▶ **Problem statement**
Exactly the lines from the start of the data through the line containing "SC.cycles.caustics_reflective = False;" should be output, with both ends kept and nothing added.

(Dataset items)
▼

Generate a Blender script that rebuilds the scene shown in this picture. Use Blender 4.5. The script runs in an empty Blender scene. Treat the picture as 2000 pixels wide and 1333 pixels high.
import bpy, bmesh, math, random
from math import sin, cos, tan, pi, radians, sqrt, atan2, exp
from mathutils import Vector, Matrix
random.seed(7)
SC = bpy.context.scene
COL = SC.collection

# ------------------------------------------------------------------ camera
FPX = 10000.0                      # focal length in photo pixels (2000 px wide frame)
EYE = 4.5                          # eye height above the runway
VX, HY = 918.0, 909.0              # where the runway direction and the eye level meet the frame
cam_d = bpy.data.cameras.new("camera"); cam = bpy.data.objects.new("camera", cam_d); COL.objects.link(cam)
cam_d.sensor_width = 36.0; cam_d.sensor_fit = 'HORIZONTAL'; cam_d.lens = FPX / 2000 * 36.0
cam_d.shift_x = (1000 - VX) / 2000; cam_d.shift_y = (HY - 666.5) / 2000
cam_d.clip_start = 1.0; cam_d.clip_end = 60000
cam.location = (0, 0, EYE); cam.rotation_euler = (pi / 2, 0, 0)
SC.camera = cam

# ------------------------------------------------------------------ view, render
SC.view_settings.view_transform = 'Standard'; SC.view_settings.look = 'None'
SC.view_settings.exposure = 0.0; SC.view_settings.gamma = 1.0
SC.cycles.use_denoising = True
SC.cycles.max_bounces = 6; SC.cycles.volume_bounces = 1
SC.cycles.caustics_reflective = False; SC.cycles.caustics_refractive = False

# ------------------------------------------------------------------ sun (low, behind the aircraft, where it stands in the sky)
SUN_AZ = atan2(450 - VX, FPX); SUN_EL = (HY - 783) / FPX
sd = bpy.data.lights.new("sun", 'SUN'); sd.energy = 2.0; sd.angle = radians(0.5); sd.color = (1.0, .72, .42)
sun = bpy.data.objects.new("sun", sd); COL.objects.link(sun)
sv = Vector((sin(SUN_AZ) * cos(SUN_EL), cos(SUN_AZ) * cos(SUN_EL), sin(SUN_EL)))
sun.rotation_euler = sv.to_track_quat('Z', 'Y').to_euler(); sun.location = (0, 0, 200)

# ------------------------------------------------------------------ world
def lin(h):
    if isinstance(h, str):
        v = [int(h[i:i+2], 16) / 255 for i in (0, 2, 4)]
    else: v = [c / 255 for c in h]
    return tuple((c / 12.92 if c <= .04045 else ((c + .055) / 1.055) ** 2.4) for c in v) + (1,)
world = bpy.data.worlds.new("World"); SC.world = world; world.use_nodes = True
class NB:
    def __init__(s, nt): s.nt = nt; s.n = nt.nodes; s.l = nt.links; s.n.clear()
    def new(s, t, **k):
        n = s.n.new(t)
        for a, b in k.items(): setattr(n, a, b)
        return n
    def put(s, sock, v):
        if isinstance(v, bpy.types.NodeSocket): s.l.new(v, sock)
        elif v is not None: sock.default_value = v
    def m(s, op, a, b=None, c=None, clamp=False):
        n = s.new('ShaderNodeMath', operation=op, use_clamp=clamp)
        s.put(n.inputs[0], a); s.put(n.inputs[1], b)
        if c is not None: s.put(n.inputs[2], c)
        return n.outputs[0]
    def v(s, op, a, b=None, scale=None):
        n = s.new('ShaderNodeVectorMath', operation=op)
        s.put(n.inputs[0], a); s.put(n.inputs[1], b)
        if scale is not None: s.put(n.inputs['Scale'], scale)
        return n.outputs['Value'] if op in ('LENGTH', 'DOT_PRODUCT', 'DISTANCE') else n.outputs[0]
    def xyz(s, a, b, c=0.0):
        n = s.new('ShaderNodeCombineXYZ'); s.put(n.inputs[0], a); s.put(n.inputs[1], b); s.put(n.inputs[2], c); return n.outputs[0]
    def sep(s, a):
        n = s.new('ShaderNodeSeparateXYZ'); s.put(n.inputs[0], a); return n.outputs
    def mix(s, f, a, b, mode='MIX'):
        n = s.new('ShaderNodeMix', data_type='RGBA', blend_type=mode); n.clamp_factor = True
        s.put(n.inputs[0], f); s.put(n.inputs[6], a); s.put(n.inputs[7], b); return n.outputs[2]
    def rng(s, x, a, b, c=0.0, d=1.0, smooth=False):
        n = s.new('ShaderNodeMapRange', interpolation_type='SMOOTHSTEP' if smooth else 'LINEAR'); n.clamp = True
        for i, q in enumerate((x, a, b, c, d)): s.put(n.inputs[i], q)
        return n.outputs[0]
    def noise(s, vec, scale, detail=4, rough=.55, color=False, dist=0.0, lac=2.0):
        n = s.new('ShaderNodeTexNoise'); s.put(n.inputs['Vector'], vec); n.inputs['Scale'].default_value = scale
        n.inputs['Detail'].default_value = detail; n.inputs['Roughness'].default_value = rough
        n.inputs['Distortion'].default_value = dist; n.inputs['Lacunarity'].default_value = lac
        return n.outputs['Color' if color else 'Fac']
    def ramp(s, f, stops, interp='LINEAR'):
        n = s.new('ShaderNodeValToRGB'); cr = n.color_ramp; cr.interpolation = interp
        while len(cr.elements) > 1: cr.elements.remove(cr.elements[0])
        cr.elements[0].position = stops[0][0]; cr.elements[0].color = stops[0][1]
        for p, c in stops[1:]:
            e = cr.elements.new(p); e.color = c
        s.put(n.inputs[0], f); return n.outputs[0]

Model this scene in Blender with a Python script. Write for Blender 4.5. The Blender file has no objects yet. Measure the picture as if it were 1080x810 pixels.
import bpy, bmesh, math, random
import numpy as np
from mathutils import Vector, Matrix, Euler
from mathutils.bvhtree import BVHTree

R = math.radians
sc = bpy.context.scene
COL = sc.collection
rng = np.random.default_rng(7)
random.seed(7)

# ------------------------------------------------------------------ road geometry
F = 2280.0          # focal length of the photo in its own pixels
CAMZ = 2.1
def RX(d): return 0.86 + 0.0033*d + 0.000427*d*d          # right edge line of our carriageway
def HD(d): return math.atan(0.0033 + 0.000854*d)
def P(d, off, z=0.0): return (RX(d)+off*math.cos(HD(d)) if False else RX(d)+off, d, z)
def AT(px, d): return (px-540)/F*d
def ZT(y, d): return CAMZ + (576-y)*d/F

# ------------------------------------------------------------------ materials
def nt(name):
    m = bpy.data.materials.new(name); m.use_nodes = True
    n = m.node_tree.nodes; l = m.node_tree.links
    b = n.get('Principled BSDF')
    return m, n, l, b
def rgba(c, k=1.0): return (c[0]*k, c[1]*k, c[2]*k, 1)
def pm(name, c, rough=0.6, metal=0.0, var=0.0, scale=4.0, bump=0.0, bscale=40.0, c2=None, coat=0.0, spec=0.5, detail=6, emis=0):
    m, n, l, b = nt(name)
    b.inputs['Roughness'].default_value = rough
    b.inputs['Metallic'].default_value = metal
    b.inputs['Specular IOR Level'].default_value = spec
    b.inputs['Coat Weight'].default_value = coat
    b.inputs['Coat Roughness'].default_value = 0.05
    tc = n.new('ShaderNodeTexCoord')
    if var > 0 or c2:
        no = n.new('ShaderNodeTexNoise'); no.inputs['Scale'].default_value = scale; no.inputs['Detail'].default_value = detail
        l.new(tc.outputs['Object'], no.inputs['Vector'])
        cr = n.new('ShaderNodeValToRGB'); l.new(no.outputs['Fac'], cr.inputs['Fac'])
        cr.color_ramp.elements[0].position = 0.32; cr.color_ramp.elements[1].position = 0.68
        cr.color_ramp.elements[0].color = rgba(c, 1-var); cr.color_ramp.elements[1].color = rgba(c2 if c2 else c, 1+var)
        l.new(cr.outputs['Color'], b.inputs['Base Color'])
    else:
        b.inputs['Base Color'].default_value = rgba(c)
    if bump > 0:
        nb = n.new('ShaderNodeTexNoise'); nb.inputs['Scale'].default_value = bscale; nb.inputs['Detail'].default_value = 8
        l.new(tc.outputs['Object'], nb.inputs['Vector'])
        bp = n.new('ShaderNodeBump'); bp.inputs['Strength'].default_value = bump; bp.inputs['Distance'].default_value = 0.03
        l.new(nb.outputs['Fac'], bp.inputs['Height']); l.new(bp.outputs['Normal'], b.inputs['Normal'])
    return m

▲

▶ **Result**
Generate a Blender script that rebuilds the scene shown in this picture. Use Blender 4.5. The script runs in an empty Blender scene. Treat the picture as 2000 pixels wide and 1333 pixels high.
import bpy, bmesh, math, random
from math import sin, cos, tan, pi, radians, sqrt, atan2, exp
from mathutils import Vector, Matrix
random.seed(7)
SC = bpy.context.scene
COL = SC.collection

# ------------------------------------------------------------------ camera
FPX = 10000.0                      # focal length in photo pixels (2000 px wide frame)
EYE = 4.5                          # eye height above the runway
VX, HY = 918.0, 909.0              # where the runway direction and the eye level meet the frame
cam_d = bpy.data.cameras.new("camera"); cam = bpy.data.objects.new("camera", cam_d); COL.objects.link(cam)
cam_d.sensor_width = 36.0; cam_d.sensor_fit = 'HORIZONTAL'; cam_d.lens = FPX / 2000 * 36.0
cam_d.shift_x = (1000 - VX) / 2000; cam_d.shift_y = (HY - 666.5) / 2000
cam_d.clip_start = 1.0; cam_d.clip_end = 60000
cam.location = (0, 0, EYE); cam.rotation_euler = (pi / 2, 0, 0)
SC.camera = cam

# ------------------------------------------------------------------ view, render
SC.view_settings.view_transform = 'Standard'; SC.view_settings.look = 'None'
SC.view_settings.exposure = 0.0; SC.view_settings.gamma = 1.0
SC.cycles.use_denoising = True
SC.cycles.max_bounces = 6; SC.cycles.volume_bounces = 1
SC.cycles.caustics_reflective = False; SC.cycles.caustics_refractive = False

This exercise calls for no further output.